A cost estimate: $250 billion per city, for a totally new city of 500,000 people. This is measured in terms of resources deployed—human and material. New city development runs as high as up to $1 million per future resident, though more typically estimates run at around $100,000 to $500,000 per resident. But we have many small cities and populations with enormous potential and profound contributions to make. And towns. Let us start there. Let us build up our entire nation again, from sea to shining sea.

Well, President Trump has gone more than one-step better and, of course, he is speaking as the presumed next President of the United States! President Trump has proposed the western portion of our heartland as our new frontier. His proposal must be welcomed and widely promoted, and become the topic of fruitful scientific seminars and broad public conversation. It does not negate, in any way, the enormous potential that resides in our already existing western small cities and towns. Trump’s new Freedom Cites amplifies that potential as well!
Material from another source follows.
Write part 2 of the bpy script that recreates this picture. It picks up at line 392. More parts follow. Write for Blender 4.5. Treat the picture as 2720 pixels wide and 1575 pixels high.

For they too, are seed-crystals of tomorrow’s large, ever-more-productive and gleaming cities.

In Conclusion

When coupled with President Trump’s Artemis project for Moon and Mars colonization and beyond, and the breakthroughs in fusion energy development, we can indeed fire-up the spirit of America!

Recall the following event in our nation’s history. On November 17, 1863, two days before the Gettysburg Address, President Abraham Lincoln issued an executive order setting the first transcontinental Railroad's eastern terminus at Omaha-Council Bluffs. At the convention where Lincoln had been nominated for the Presidency, the Republican party pledged to stop the spread of slavery, to establish daily mail service, and to build a transcontinental railroad. As Lincoln then signed his executive order in 1863, for him, that railroad was part of the larger Civil War effort to unite the country as never before. But then the West was locked up, following the assassination of Presidents Lincoln and McKinley. That is a longer story. Now it behooves us to continue the city building that our nation had begun.